— START OF SUPPLIED MATERIAL —

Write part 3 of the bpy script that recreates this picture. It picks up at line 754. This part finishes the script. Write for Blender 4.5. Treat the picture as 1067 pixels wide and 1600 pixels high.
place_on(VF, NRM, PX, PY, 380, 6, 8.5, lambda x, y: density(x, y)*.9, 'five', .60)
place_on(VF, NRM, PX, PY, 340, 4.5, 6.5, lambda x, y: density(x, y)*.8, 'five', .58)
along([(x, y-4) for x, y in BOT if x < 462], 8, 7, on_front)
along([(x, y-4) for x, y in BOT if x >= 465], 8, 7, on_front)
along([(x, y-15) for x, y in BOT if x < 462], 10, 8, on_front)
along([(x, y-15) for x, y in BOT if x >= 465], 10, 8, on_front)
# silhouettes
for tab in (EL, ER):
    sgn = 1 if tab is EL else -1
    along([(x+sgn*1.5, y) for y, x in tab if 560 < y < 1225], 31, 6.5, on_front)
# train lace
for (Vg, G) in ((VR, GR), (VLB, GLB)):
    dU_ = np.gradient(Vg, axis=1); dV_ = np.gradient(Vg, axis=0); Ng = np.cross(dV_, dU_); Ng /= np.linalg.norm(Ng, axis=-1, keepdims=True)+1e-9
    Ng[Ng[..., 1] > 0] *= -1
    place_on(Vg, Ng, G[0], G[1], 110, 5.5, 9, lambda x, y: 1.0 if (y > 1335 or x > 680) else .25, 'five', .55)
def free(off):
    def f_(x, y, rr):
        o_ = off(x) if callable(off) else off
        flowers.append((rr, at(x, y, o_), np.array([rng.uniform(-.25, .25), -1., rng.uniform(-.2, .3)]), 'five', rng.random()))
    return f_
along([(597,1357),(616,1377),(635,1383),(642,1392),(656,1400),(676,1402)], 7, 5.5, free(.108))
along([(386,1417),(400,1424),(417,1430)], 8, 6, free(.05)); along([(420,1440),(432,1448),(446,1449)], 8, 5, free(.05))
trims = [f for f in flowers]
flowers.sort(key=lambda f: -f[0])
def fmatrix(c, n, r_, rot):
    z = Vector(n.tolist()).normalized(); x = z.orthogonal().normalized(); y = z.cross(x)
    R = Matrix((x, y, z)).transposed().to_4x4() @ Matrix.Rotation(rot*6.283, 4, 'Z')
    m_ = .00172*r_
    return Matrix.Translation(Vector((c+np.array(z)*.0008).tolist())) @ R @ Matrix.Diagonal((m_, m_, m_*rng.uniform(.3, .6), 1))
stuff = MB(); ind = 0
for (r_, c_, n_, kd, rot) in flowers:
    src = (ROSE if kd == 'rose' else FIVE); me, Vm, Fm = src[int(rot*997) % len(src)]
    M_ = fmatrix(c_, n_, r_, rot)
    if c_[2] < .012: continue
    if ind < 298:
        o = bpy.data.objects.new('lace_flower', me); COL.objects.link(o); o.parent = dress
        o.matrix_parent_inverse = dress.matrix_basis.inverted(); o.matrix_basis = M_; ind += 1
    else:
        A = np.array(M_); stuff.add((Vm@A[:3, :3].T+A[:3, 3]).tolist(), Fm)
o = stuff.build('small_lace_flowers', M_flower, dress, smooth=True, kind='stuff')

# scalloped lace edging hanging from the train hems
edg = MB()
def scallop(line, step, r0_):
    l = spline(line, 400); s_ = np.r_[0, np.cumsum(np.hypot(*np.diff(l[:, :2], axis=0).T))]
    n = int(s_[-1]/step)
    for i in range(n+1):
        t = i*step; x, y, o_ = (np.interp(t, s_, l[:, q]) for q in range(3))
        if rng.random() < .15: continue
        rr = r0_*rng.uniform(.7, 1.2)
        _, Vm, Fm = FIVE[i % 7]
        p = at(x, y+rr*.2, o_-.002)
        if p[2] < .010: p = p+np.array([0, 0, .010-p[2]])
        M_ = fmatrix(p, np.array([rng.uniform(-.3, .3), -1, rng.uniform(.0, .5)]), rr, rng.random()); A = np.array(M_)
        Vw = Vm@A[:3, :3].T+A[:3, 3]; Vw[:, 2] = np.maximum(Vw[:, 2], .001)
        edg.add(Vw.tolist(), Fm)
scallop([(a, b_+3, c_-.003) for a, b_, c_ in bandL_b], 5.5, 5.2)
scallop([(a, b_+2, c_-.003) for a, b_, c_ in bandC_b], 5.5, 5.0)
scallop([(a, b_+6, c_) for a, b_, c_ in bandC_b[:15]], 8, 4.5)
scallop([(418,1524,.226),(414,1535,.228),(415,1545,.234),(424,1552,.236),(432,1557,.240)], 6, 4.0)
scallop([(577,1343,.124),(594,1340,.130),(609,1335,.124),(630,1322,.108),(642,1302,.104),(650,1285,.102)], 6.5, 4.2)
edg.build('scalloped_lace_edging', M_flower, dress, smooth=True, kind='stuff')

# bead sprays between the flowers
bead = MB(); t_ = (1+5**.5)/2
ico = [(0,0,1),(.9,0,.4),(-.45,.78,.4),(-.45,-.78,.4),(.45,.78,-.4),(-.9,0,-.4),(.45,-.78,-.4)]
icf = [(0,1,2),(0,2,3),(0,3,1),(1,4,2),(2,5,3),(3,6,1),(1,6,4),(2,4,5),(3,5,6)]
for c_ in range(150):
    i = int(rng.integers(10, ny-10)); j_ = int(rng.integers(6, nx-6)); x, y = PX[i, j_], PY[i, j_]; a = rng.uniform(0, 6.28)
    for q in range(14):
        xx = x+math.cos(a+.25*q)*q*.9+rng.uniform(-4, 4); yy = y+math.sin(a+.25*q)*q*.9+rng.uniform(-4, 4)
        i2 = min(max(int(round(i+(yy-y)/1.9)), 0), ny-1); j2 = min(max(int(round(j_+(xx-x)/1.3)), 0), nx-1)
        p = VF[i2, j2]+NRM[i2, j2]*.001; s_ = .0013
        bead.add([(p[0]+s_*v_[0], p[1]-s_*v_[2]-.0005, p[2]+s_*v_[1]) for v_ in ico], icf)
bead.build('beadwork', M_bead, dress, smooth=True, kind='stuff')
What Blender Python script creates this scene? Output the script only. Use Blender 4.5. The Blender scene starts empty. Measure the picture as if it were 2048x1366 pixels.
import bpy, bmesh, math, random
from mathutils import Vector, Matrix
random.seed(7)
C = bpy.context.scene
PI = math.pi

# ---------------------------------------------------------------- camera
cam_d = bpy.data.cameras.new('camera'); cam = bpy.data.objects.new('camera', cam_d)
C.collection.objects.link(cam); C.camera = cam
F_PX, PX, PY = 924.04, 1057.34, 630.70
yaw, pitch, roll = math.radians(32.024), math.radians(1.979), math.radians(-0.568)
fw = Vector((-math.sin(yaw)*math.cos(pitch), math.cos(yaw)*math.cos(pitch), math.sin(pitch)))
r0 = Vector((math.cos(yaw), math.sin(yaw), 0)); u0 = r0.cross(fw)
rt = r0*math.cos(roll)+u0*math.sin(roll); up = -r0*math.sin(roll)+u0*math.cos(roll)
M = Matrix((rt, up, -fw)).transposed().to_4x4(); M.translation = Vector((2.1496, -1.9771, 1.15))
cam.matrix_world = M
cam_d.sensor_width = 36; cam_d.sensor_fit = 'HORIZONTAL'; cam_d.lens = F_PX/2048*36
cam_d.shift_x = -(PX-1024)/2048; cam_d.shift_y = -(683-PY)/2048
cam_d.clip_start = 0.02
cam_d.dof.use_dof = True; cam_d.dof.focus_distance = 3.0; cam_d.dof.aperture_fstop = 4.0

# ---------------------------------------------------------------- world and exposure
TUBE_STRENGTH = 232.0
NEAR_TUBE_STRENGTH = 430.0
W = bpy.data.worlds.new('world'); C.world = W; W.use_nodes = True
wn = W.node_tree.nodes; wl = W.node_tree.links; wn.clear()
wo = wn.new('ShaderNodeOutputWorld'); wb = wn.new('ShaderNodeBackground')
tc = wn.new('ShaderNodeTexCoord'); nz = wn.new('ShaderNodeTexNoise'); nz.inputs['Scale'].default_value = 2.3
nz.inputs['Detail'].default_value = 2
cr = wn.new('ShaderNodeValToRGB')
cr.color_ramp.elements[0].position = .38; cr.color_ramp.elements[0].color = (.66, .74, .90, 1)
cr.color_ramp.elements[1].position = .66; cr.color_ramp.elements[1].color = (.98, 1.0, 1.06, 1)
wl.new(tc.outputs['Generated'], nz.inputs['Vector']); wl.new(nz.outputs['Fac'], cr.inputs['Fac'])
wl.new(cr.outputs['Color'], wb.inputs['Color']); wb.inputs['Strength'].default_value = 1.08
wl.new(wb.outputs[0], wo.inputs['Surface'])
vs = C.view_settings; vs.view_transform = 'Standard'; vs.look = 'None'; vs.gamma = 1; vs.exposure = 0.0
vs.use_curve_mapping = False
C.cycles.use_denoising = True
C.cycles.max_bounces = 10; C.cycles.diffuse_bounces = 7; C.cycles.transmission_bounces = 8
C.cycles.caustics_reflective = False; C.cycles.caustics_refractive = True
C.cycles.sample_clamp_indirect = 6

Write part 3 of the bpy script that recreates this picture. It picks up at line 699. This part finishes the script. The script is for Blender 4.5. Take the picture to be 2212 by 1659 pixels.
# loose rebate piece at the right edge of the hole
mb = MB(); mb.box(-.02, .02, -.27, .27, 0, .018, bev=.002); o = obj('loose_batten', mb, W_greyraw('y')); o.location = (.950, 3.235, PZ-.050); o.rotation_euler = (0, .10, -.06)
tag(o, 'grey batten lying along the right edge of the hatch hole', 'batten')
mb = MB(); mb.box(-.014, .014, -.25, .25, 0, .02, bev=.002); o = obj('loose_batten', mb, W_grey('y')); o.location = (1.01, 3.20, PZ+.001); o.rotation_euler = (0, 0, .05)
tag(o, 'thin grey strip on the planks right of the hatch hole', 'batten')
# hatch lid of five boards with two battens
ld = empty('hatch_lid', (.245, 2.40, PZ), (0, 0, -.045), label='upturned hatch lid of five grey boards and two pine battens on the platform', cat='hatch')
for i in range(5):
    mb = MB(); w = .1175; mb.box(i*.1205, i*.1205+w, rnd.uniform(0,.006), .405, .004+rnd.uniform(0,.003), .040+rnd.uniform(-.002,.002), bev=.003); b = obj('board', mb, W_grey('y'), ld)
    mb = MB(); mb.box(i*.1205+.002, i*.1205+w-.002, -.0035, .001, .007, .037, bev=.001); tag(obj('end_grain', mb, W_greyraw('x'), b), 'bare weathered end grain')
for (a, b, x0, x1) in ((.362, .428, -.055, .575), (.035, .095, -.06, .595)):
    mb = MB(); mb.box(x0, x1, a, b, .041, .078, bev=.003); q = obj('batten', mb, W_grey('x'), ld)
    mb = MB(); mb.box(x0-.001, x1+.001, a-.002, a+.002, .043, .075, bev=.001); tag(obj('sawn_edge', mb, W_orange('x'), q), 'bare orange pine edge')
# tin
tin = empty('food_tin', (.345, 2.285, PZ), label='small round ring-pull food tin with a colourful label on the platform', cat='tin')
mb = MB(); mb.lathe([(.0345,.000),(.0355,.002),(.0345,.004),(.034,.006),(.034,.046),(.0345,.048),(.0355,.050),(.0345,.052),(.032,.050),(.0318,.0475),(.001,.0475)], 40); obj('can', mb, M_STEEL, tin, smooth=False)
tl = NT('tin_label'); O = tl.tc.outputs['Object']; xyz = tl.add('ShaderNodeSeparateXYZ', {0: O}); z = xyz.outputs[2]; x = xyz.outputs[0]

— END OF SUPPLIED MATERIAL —

WRITTEN PROBLEM:
Of the entries listed above, reproduce only the lines starting at the line containing "What Blender Python" and ending at the line containing "PI = math.pi". Include both, exactly as they stand.

CORRECT OUTPUT:
What Blender Python script creates this scene? Output the script only. Use Blender 4.5. The Blender scene starts empty. Measure the picture as if it were 2048x1366 pixels.
import bpy, bmesh, math, random
from mathutils import Vector, Matrix
random.seed(7)
C = bpy.context.scene
PI = math.pi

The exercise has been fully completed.